New Look at Gravity Data Sheds Light on Ocean and Climate
This map shows changes in ocean bottom pressure measured by NASA's Gravity Recovery and Climate Experiment (GRACE).
Just as knowing atmospheric pressure allows meteorologists to predict winds and weather patterns, measurements of ocean bottom pressure provide oceanographers with fundamental information about currents and global circulation. They also hold clues to questions about sea level and climate.
Red shows where pressure varies by large amounts, blue where it changes very little. The quantity is called the standard deviation, and the color bar depicts it in units of centimeters of equivalent water height. The standard deviation is a mathematical concept such that approximately two thirds of the values at each pixel have a smaller magnitude. These values were computed over the time period January 2003 to December 2008.
The pressure at the bottom of the ocean is determined by the amount of mass above it. Launched in 2002, the twin Grace satellites map Earth's gravity field from orbit 500 kilometers (310 miles) above the surface.
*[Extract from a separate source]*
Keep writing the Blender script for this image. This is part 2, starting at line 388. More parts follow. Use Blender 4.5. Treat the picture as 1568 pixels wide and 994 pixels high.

They respond to how mass is distributed in the Earth and on Earth's surface -- the greater the mass in a given area, the stronger the pull of gravity from that area.
To create this map, scientists at NASA's Jet Propulsion Laboratory (JPL) processed GRACE data using a new "mascon" (for mass concentration) solution developed at the laboratory to reveal the small horizontal scale changes in gravity needed to determine ocean bottom pressure.
GRACE is a collaborative endeavor involving the Center for Space Research at the University of Texas, Austin; NASA's Jet Propulsion Laboratory, Pasadena, Calif.; the German Space Agency and the German Research Center for Geosciences, Potsdam.